- WORK INSTRUCTIONS
Using the data below, copy each line that includes the word "from".

- GIVEN INFORMATION
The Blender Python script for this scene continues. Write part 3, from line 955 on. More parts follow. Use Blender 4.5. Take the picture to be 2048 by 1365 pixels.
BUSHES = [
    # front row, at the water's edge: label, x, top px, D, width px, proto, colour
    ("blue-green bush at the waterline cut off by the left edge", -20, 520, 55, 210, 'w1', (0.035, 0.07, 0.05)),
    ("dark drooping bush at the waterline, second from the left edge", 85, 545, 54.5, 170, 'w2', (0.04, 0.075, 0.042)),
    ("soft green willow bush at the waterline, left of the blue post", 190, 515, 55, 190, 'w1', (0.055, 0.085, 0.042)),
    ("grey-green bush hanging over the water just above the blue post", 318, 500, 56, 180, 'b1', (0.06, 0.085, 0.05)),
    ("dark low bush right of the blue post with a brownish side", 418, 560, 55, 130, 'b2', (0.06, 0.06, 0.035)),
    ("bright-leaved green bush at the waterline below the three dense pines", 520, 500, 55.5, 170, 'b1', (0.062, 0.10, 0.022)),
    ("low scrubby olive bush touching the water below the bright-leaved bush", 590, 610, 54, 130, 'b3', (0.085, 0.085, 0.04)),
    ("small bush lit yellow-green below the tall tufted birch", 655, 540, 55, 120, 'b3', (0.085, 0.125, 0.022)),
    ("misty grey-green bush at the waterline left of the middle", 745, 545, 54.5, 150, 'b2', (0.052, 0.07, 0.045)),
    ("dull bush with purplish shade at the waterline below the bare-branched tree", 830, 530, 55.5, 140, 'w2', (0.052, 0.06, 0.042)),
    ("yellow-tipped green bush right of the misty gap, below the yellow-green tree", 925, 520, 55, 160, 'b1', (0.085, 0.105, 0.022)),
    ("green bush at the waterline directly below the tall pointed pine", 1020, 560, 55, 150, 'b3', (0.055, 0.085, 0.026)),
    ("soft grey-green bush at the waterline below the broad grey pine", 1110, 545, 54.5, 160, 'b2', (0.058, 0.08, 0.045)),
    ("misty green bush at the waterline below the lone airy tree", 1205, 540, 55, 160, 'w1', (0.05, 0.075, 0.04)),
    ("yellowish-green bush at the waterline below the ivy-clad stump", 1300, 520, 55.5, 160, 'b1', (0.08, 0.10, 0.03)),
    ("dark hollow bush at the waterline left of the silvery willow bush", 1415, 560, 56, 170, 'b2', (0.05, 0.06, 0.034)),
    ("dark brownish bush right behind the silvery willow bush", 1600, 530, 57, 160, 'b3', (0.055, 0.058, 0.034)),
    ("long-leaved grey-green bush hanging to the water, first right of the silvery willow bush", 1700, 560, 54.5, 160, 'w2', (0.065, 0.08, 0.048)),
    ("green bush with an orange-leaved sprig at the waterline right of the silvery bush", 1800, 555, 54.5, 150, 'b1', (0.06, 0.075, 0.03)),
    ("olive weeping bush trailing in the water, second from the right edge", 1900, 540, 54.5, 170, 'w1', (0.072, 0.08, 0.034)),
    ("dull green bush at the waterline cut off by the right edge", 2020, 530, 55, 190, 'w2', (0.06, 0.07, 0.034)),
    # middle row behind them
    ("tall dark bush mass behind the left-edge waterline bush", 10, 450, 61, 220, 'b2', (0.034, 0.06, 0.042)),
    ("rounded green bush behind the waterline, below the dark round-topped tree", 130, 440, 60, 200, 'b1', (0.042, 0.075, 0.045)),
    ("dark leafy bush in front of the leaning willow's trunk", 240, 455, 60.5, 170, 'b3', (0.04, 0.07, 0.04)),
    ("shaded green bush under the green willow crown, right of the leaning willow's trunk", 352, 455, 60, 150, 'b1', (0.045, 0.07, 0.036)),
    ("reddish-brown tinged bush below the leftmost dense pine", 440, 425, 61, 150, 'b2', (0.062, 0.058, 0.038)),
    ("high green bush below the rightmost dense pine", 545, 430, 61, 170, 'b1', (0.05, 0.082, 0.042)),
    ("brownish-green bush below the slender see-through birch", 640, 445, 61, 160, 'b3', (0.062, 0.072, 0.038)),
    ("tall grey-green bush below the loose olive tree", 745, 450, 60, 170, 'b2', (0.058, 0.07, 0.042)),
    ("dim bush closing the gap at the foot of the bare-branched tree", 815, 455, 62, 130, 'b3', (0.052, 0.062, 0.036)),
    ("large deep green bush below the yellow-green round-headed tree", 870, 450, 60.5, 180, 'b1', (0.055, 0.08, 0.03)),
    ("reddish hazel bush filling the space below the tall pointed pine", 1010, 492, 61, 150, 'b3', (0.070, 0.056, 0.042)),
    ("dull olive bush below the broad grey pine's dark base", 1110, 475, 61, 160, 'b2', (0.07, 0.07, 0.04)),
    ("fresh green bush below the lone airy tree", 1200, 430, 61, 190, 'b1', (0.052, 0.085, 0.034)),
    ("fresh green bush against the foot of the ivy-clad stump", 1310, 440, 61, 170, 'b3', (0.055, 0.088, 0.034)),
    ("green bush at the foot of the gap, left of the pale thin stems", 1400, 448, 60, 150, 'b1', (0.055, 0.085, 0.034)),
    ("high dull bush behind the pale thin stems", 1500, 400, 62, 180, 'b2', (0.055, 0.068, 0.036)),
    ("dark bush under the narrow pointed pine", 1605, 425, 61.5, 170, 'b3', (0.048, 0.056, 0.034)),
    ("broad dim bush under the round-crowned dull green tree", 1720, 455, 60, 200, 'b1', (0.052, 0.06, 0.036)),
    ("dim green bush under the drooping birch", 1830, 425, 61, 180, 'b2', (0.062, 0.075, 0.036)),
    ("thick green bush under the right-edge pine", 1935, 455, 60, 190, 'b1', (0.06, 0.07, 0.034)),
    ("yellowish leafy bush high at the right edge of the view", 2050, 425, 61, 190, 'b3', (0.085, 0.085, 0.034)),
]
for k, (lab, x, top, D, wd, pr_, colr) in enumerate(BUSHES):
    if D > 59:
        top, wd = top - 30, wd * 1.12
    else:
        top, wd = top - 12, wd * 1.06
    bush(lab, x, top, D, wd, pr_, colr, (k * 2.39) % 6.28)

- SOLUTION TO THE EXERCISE
The Blender Python script for this scene continues. Write part 3, from line 955 on. More parts follow. Use Blender 4.5. Take the picture to be 2048 by 1365 pixels.
    ("dark drooping bush at the waterline, second from the left edge", 85, 545, 54.5, 170, 'w2', (0.04, 0.075, 0.042)),
    ("olive weeping bush trailing in the water, second from the right edge", 1900, 540, 54.5, 170, 'w1', (0.072, 0.08, 0.034)),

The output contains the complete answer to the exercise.